With regard to whether the plaintiff was paid his accrued dues upon his dismissal, in his plaint in paragraph 6 he claimed by way
of special damages

(a) 3 months salary in lieu of notice of shs 1,800,000=

(b) Salary for 2 accumulated annual leave.

It is the law that though an employee is entitled to his arrears of salary on being summarily dismissed this is applicable to only
completed periods of service
. See Koniga vs Kanjee Naranjee Properties Ltd [19681 E.A 233.

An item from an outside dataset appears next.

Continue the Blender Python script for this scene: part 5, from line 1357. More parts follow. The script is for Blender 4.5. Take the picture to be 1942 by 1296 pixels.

In the instant case the plaintiff was dismissed on 24/05/2001 and there he could only be paid up to the date of his dismissal together
with his accumulated leave. In cross examination the plaintiff admitted receiving from the defendant the sum of shs 68,100 as the
net balance due to him against the defendant's personnel annual leave form which he admitted having signed. He gave testimony that
he confirmed he had no other claim against the defendant after receiving that sum. The said personnel manual leave form duly signed
by the plaintiff was tendered as an exhibit for the exhibit the defendant and marked

D1. On that last day the plaintiff was on the defendant's payroll was 31.05.2001 meaning he was paid up to 31.05.2001. The balance
of his accrued annual leave was 8 days amounting to shs 14,181. When this is subtracted by shs 78,125 in what he owed the defendant
he is left with shs 68,100 as his due at the time of his dismissal which he acknowledged receipt of by signing exhibit D 1. There
is no basis of the claim of the plaintiff in paragraph 6 of his plaint. The second issue is answered in the affirmative.

As I have already found that the plaintiff was dismissed summarily but lawfully and as such he was only entitled to money he had already
earned or to the rights that had already accrued to him by the time of the dismissal which I found to have been paid against Exhibit
D 1 the third issue of relief s available does not arise nor does the quantum of damages.